## START
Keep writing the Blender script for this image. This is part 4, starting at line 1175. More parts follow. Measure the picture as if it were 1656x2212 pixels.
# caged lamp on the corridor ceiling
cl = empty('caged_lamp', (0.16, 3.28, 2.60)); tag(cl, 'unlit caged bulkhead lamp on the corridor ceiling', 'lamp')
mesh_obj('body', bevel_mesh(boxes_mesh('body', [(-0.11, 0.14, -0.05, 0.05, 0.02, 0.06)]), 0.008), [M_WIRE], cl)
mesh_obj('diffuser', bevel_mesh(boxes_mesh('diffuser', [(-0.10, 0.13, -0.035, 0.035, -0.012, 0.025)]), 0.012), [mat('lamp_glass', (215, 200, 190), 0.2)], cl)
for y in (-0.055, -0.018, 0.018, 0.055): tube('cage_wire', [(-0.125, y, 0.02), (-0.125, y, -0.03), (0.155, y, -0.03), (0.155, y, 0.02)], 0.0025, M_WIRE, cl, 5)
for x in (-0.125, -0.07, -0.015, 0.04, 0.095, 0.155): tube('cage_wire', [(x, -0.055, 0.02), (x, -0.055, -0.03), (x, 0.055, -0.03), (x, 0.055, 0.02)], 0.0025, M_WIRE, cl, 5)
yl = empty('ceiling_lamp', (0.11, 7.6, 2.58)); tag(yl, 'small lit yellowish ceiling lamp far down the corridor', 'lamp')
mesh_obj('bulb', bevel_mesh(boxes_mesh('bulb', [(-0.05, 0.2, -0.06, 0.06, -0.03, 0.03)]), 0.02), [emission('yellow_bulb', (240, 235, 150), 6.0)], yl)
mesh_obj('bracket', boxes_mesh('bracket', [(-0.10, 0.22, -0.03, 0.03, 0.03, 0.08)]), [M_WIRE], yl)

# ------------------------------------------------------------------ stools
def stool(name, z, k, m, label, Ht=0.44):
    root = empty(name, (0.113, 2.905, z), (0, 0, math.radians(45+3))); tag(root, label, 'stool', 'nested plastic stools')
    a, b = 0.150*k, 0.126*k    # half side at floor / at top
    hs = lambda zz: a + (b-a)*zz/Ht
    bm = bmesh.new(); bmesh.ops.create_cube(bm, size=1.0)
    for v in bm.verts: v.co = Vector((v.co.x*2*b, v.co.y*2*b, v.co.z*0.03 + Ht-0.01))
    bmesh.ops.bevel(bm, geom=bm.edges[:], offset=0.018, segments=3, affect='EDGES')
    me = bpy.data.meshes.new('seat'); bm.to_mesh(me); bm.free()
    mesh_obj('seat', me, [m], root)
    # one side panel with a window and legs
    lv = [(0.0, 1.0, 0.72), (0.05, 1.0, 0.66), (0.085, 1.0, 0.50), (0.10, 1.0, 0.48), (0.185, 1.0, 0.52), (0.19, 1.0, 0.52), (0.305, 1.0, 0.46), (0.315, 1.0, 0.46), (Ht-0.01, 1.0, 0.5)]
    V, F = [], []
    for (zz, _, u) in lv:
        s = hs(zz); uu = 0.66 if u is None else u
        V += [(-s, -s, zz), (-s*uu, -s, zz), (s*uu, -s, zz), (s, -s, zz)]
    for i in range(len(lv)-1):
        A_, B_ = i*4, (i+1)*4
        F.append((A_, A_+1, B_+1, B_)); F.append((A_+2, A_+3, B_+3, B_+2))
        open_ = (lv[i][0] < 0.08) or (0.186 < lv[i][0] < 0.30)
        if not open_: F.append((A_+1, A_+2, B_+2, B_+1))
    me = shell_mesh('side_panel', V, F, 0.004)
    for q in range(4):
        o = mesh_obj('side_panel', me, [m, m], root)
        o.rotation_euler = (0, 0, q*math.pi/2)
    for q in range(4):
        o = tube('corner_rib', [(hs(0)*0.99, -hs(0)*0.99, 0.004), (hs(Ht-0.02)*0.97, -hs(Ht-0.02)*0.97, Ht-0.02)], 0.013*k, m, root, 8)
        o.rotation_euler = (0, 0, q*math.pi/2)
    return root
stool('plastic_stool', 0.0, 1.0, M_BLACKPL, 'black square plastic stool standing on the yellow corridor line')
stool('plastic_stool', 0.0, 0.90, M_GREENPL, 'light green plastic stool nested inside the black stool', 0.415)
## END
→ **What you need to do**:
Exactly repeat the lines above, from the opening line through the one with "0.08)]), [M_WIRE], yl)", and include nothing else.

→ **Problem solution**:
Keep writing the Blender script for this image. This is part 4, starting at line 1175. More parts follow. Measure the picture as if it were 1656x2212 pixels.
# caged lamp on the corridor ceiling
cl = empty('caged_lamp', (0.16, 3.28, 2.60)); tag(cl, 'unlit caged bulkhead lamp on the corridor ceiling', 'lamp')
mesh_obj('body', bevel_mesh(boxes_mesh('body', [(-0.11, 0.14, -0.05, 0.05, 0.02, 0.06)]), 0.008), [M_WIRE], cl)
mesh_obj('diffuser', bevel_mesh(boxes_mesh('diffuser', [(-0.10, 0.13, -0.035, 0.035, -0.012, 0.025)]), 0.012), [mat('lamp_glass', (215, 200, 190), 0.2)], cl)
for y in (-0.055, -0.018, 0.018, 0.055): tube('cage_wire', [(-0.125, y, 0.02), (-0.125, y, -0.03), (0.155, y, -0.03), (0.155, y, 0.02)], 0.0025, M_WIRE, cl, 5)
for x in (-0.125, -0.07, -0.015, 0.04, 0.095, 0.155): tube('cage_wire', [(x, -0.055, 0.02), (x, -0.055, -0.03), (x, 0.055, -0.03), (x, 0.055, 0.02)], 0.0025, M_WIRE, cl, 5)
yl = empty('ceiling_lamp', (0.11, 7.6, 2.58)); tag(yl, 'small lit yellowish ceiling lamp far down the corridor', 'lamp')
mesh_obj('bulb', bevel_mesh(boxes_mesh('bulb', [(-0.05, 0.2, -0.06, 0.06, -0.03, 0.03)]), 0.02), [emission('yellow_bulb', (240, 235, 150), 6.0)], yl)
mesh_obj('bracket', boxes_mesh('bracket', [(-0.10, 0.22, -0.03, 0.03, 0.03, 0.08)]), [M_WIRE], yl)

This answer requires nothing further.